Collaborative funds include our communities

by Bri Barnett

This piece was reposted with permission from the Bill & Melinda Gates Foundation.

More than 50 years ago, the Ms. Foundation for Women was founded with a radical vision for philanthropy—feminists funding feminists to build women’s collective power in the United States. Collaboration between activists and movement leaders on staff and among our grantee and advocacy partners is a core value that we’ve refined over time. We’ve come to understand that our trust and care-based approach to mobilizing dollars from donors to support women, girls, and gender-expansive leaders of color makes us a collaborative fund. Yet, when we were invited to attend the Global Summit of Collaborative Funds, we were unsure we belonged in the room because we understood the term “collaborative fund” as describing organizations where donors make decisions together through formal board positions on an entity that pools their resources. Those power imbalances are antithetical to how we operate, because they erase the expertise of organizational staff and grassroots leaders.

Through the convening, we saw a broader definition of collaborative funds that includes organizations based in the communities they serve. We now believe that the movement towards resourcing collaborative funds can be a powerful shift in philanthropy—as long as the donors who fund collaboratives understand that we must extend collaboration to the communities we are working with to make change. Here are some lessons we’ve learned over the past five decades about how to practice true collaboration:

  • Who we are shapes our impact: The Ms. Foundation was founded with the belief that “the personal is political”—that having leaders with direct experience of the issues they’re working on is a critical component of a successful strategy. Our staff live in the movements we resource and the Ms. Foundation operationalizes that expertise. Our Birth Justice Initiative Program Officer Sona Smith is a Black mother, a doula, and the former executive director of a small nonprofit, which means that our programmatic strategy is infused with the deeply personal knowledge of the issues facing Black parents, birth workers, and nonprofit leaders.
  • Strong, authentic, relationships are the basis of collaboration: Relationships begin with listening—our shift to centering women and girls of color, with a focus on the South and Midwest, began a decade ago with our President and CEO, Teresa C. Younger, using a national listening tour to build connections.
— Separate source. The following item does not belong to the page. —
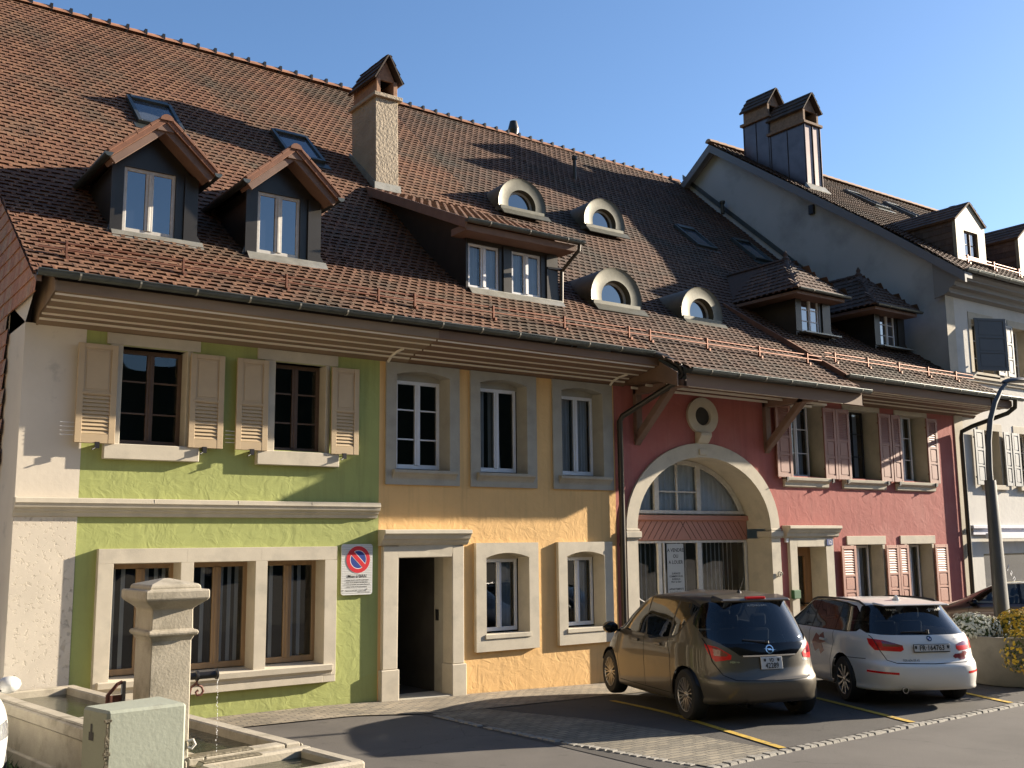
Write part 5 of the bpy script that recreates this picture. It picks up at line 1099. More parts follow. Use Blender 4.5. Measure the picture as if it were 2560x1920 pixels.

Every year, we return to underrepresented areas in our portfolio and act on what we hear to build trust. For us, that means adopting an issue-neutral funding strategy that allows communities to talk about issues on their own terms, specific portfolios for underfunded areas, and capacity building opportunities responsive to grantee needs. Over time, we’ve been invited into genuine relationships with grantee partners where they share the challenges they’re facing, not just their wins, which allows true partnership on strengthening individual leaders, their organizations, and broader movements.
  • Research can support strategy, bring in new partners, and promote accountability between grantee partners and funders: Effective research should deepen relationships as an opportunity to collaborate with leaders in the field and create an evidence base to bring in new partners. Our report Pocket Change: How Women and Girls of Color Do More With Less, emerged from our grantee partners sharing that their work was under-resourced. Our research put numbers to what our grantees were experiencing, and found that women and girls of color in the United States receive just 0.5% of all philanthropic support, with pronounced disinvestment in the South and Midwest. Those findings guided our strategy and advocacy and led to follow-up research, Living With Pocket Change: What it Means to Do More With Less, which uses qualitative analysis to let women and nonbinary leaders of color speak directly to funders about what they need to win.
  • Fund collaboration and rest: Too often, collaboration, cross-issue work, and time to rest, network, and dream new strategies is unfunded work because it doesn’t fit into issue areas and its deliverables don’t emerge on short timelines. We explicitly fund this work through our Activist Collaboration and Care Fund and our capacity building offerings.

Fifty years into the Ms. Foundation’s experiment with feminist philanthropy, we welcome a move to true collaboration alongside leaders and communities engaged in the heavy work of social change. Together, all of us can create a safe and just world where power and possibility are not limited by gender, race, class, sexual orientation, gender identity, disability, or age.